Christmas time is coming followed quickly by the new year. For high paid executives it means a big end of the year bonus – Merry Christmas!
Big bank executives can expect $143 billion in bonuses this year. While roughly 25 million Americans still struggle to find a full-time job. In the last decade median pay actually declined two percent but corporate profit soared 70%. It is time for everyday people to move our money out of the big banks. Move Our Money reports at least $55 million has left big banks.
Even more is leaving through the 99 percent movement’s efforts to switch to credit unions.
The nation’s 10 biggest banks could stand to lose as much as $185 billion in deposits in the next year due to customer defections, according to cg42, a Wilton, Conn.-based management consulting firm that has conducted research for several of the nation’s top banks. The top 10 banks hold a total of $2.04 trillion retail deposits (deposits made by consumers and small businesses), according to data from cg42, which is based on each bank’s annual report [...]
Out of all the big banks, Bank of America is the most vulnerable and could lose up to 10% of its customers and $42 billion in consumer deposits in the next year, the survey found. The bank’s total retail deposits stand at $407 billion (while total deposits, including corporate deposits and deposits from other financial institutions, amount to nearly $1 trillion, according to FDIC data).
Big banks are undoubtedly getting uncomfortable with the awakening of the middle class. Americans cannot be happy as the industry that brought the economy to its knees and forced millions of people out of their jobs, now stands to “earn” billions in bonuses. According to the New Bottom Line the billions of dollars could create 3.6 million jobs, extend unemployment insurance for another seven months, yet it will go into the wallets of some of richest people in the country.
This year, you are expected to rake in multi-million bonuses while leaving American families stuck picking up the tab for the crisis you caused. A tab that includes 9 million foreclosed homes and nearly $2 trillion in lost homeowner wealth due to foreclosure, including the largest drop ever in generational wealth in communities of color. We’ve lost 11 million jobs and continued record-high unemployment. You must forgo your bonus this year and start working to build a new bottom line-an economy that works for everyone.
This is one of the reasons why communities are even leaving the big banks and utilizing a community bank. You can learn more on organizing a divestment resolution in your community. New York Communities for Change rallied municipalities around the state to divest millions in taxpayer money away from Chase.
Further developments in the movement against big banks now includes occupying foreclosed homes in an attempt to save them for the families. The actions recall the days of the Great Depression when neighbors stood up for neighbors and refused the eviction process. Occupy groups around the country started protesting home foreclosures early last month and culminated last week in a nationwide event. Occupy Minneapolis saved one home and did their best to help an adjunct professor last month. Occupy Chicago has participated in multiple events including camping out at an old hotel a south side church wants to purchase to turn into a community center.

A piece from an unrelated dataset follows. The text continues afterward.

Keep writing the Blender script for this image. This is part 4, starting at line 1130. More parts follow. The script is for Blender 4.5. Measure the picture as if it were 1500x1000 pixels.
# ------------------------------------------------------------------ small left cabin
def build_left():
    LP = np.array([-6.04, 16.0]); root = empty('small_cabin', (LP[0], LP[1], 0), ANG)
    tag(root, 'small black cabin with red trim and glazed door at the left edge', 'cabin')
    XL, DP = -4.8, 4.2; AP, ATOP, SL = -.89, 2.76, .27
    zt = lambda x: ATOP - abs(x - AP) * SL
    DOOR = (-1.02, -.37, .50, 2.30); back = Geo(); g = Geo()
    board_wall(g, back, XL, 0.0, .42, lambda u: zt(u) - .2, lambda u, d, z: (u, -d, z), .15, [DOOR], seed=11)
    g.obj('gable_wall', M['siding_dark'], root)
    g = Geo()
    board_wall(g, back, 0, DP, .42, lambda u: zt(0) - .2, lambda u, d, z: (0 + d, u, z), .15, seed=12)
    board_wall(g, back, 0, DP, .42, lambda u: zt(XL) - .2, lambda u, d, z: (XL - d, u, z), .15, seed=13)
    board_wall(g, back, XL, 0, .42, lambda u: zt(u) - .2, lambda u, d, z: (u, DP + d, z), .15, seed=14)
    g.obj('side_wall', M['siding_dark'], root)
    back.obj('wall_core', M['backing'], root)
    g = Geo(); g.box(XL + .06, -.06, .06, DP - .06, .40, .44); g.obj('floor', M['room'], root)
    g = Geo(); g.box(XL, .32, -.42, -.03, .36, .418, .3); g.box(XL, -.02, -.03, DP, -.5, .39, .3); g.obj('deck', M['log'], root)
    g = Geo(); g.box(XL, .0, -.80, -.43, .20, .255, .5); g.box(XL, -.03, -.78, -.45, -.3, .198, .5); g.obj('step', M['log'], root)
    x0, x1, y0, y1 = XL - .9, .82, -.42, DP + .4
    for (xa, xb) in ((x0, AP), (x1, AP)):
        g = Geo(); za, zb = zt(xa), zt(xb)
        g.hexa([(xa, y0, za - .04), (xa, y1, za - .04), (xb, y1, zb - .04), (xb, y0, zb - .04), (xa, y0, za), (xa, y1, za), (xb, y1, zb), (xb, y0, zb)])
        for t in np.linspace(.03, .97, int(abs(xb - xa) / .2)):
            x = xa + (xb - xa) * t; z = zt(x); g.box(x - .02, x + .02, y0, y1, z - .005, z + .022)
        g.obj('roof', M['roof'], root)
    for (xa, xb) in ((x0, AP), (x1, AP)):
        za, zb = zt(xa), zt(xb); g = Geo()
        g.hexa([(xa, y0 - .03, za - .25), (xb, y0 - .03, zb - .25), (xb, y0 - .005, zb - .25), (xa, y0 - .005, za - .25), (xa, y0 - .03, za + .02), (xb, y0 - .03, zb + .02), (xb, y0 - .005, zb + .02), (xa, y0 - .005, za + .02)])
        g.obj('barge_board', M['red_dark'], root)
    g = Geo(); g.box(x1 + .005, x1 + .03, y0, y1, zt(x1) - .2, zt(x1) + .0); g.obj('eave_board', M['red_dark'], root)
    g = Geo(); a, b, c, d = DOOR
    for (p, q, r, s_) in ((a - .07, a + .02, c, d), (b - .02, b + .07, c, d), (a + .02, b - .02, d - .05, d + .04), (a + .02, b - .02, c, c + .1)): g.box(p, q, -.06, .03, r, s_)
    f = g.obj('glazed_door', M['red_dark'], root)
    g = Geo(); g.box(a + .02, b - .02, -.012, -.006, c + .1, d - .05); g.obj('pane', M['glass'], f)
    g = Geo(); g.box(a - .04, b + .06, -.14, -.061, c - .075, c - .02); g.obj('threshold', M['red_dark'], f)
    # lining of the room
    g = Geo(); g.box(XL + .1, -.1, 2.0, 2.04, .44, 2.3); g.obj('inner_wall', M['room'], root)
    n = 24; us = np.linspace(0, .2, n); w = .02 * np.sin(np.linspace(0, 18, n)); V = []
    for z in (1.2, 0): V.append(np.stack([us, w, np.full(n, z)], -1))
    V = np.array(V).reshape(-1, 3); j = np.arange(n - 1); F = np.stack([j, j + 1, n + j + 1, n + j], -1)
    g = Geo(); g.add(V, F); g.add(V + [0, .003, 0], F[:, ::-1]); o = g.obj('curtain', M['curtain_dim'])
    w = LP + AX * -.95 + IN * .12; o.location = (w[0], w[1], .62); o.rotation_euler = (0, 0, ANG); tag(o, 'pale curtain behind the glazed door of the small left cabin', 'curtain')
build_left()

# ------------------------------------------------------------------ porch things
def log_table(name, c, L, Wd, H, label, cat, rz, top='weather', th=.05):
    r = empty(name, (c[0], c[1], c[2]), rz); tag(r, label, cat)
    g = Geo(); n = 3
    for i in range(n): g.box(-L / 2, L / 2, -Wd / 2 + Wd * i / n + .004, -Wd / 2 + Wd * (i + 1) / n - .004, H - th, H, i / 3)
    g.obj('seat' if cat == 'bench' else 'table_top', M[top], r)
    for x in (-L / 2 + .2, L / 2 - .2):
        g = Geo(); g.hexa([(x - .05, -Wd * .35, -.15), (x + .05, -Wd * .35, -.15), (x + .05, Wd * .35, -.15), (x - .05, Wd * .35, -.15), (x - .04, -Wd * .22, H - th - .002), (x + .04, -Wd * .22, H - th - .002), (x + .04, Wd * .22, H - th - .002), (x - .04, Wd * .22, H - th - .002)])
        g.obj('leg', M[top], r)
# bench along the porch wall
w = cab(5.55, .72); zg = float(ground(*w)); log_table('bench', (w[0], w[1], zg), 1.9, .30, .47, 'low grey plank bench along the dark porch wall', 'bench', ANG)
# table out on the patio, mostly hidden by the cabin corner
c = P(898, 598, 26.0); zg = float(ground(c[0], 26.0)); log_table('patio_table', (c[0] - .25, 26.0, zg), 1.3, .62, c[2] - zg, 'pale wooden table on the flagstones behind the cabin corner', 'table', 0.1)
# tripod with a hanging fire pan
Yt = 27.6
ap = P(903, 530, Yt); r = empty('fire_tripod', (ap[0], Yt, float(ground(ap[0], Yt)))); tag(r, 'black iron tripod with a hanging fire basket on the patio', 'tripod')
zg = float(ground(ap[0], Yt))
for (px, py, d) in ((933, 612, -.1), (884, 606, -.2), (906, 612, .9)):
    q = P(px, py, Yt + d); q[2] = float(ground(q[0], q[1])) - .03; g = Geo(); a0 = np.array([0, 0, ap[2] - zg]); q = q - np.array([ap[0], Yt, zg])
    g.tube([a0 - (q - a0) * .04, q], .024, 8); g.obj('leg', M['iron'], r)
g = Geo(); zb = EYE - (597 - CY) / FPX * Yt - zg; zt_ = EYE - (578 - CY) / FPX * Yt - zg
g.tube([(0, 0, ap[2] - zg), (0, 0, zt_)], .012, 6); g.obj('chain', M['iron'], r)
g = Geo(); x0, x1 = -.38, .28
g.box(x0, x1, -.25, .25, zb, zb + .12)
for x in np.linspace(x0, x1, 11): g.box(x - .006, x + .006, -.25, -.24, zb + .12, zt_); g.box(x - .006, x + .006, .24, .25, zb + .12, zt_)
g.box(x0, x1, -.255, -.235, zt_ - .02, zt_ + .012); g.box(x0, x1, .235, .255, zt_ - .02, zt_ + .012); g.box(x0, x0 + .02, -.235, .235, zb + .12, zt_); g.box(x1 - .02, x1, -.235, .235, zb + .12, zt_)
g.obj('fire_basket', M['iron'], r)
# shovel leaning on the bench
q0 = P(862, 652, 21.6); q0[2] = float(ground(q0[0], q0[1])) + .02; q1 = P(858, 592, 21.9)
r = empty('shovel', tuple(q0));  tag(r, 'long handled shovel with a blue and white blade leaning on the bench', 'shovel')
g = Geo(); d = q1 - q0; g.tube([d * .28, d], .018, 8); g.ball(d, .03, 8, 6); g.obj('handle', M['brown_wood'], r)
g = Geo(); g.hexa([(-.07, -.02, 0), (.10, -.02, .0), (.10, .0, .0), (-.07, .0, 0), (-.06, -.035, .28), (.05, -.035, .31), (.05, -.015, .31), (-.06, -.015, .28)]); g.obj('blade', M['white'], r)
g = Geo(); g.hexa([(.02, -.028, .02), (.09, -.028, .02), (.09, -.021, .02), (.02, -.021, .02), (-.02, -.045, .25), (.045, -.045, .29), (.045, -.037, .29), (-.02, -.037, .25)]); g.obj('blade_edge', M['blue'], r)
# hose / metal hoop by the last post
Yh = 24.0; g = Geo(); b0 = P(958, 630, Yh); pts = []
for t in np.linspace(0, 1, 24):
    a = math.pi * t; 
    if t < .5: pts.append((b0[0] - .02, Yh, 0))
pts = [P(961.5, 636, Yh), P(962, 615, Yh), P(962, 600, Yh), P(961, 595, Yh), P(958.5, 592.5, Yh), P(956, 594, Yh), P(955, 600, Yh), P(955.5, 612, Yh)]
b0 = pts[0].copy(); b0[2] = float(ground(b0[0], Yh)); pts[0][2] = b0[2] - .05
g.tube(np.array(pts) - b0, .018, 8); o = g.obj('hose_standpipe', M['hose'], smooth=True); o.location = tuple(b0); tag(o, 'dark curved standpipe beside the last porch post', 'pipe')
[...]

Banks are scared of a populist uprising. It is just beginning to brew with the occupy movement. As a result Bank of America issued a memo last week in regards to the occupying of homes. They claimed safety of their staff and third party contractors…oh and could not forget about protecting the property of so-called investors.
As a matter of normal course of business, when we are alerted to activities that may affect our real estate owned properties, we inform our third party contractors. This is standard operating procedure. The safety of our associates and third party contractors is our first priority. It is the bank’s policy to protect and secure our properties for the investors who own them. Bank of America is committed to helping our customers with home retention solutions and other foreclosure avoidance programs. Foreclosure is always our last resort.
Standard operating procedure for these banks rests on garnering as much profit as possible. Working with current homeowners or families in the foreclosure process should be in that interest. Instead they runaway from a community desperate to stay afloat. They runaway from an active citizenry seeking answers to how workers suffered the consequences instead of the bankers.
The answer comes to us when we look at the millions of dollars spent on lobbying the very people who regulate the industry. Congress oversees the laws that would place restrictions on the banking industry but the people elected to Congress need millions of dollars to wage their election fights. The never ending cycle hurts the 99 percent of us who do not have the voice of money behind us.